MATLAB: Are Infs still faster than NaNs

infnanspeed

Years ago, I was advised that the processing of Inf elements was much faster than the processing of NaN elements, and was advised to use Infs instead of NaNs unless there was a compelling reason. When I replaced NaNs with Infs, I did indeed find that Infs crunched much faster. In recent days, though (R2013), I'm finding that the playing field is pretty even among Infs, NaNs, and finite array elements, e.g.,
>> A=nan(3e3); tic;fft2(A);toc
Elapsed time is 0.192480 seconds.
>> A=inf(3e3); tic;fft2(A);toc
Elapsed time is 0.200329 seconds.
>> A=rand(3e3); tic;fft2(A);toc
Elapsed time is 0.211940 seconds.
Was I hallucinating back then, or has there been an improvement in the hardware/software that handles NaNs and Infs?

Best Answer

Hmmm, possibly a false alarm.
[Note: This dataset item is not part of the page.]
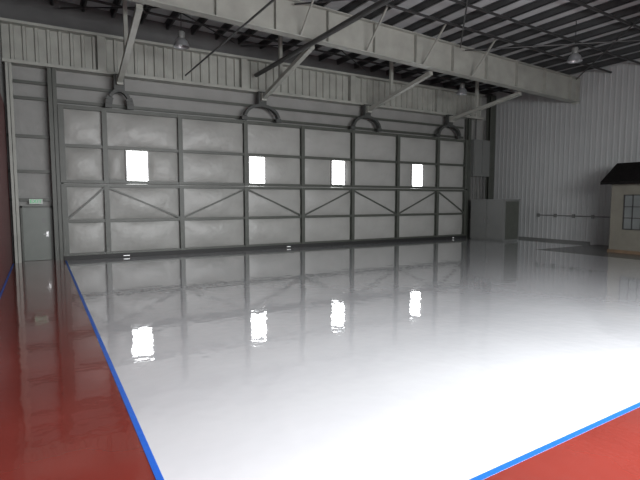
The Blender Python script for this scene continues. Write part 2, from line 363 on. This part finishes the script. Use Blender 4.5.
# ---------------------------------------------------------------- booth
e=empty("office_booth",(23.5,10.2,0)); tag(e,"small tan booth with dark shingled roof and barred window","booth")
bx0,bx1,by0,by1=22.7,24.4,8.0,12.4
b=B(); b.box((bx0,by0,.14),(bx1,by1,3.15))
b.add([(bx0,by0,3.15),(bx1,by0,3.15),(23.5,by0,3.95),(bx0,by1,3.15),(bx1,by1,3.15),(23.5,by1,3.95)],[(0,1,2),(5,4,3),(0,3,4,1),(0,2,5,3),(1,4,5,2)])
b.build("walls",M_tan,parent=e)
b=B()
rx0,rx1,rz0=22.2,24.8,3.1
for (xa,za,xb,zb) in ((rx0,rz0,23.5,4.0),(23.5,4.0,rx1,rz0)):
    b.add([(xa,by0-.3,za),(xb,by0-.3,zb),(xb,by1+.25,zb),(xa,by1+.25,za),(xa,by0-.3,za+.12),(xb,by0-.3,zb+.12),(xb,by1+.25,zb+.12),(xa,by1+.25,za+.12)],
      [(0,3,2,1),(4,5,6,7),(0,1,5,4),(1,2,6,5),(2,3,7,6),(3,0,4,7)])
b.build("roof",M_shing,parent=e)
b=B(); b.box((bx0-.02,10.0,1.12),(bx0-.005,11.8,2.6)); w=b.build("window",M_glass,parent=e)
b=B()
for y in (10.0,10.36,10.72,11.08,11.44,11.8): b.box((bx0-.05,y-.015,1.08),(bx0-.02,y+.015,2.64))
for z in (1.1,1.6,2.1,2.62): b.box((bx0-.05,9.98,z-.02),(bx0-.02,11.82,z+.02))
b.build("window_bars",M_pipe,parent=w)
b=B(); b.box((bx0-.05,by0-.05,0.0),(bx1+.05,by1+.05,.14)); b.build("wooden_skid",M_wood,parent=e)

# ---------------------------------------------------------------- light
def area(name,loc,rot,sx,sy,e,col=(1,1,1)):
    l=bpy.data.lights.new(name,'AREA'); l.shape='RECTANGLE'; l.size=sx; l.size_y=sy; l.energy=e; l.color=col
    o=bpy.data.objects.new(name,l); o.location=loc; o.rotation_euler=rot; COL.objects.link(o); return o
area("added_daylight_fill",(7.5,-2.2,4.4),(math.radians(42),0,math.radians(4)),11,3.4,4300,(0.97,0.985,1.0))  # added area light inside the doorway, tilted down to brighten the near floor
w=bpy.data.worlds.new("sky"); scene.world=w; w.use_nodes=True
w.node_tree.nodes["Background"].inputs[0].default_value=(0.9,0.95,1,1); w.node_tree.nodes["Background"].inputs[1].default_value=0.7

# ---------------------------------------------------------------- camera
cam=bpy.data.cameras.new("camera"); cam.lens=27; cam.sensor_width=36; cam.clip_end=200
co=bpy.data.objects.new("camera",cam); COL.objects.link(co)
co.location=(0,0,2.4); co.rotation_euler=(math.radians(90-4.76),0,math.radians(-30.2))
scene.camera=co
scene.view_settings.view_transform='Standard'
In the tests below, minimization operations involving NaNs are still noticeably slower,
n=1e4;k=1e4;
A=rand(n,k);b=randi(k,n,1);
idx=bsxfun(@lt,b,(1:k));
A(idx)=nan;
tic
c=min(A,[],2);
toc
%Elapsed time is 0.348245 seconds.
A(idx)=inf;
tic
c=min(A,[],2);
toc
%Elapsed time is 0.126220 seconds.
Still, I seem to remember that a lot of other operations were slower, too.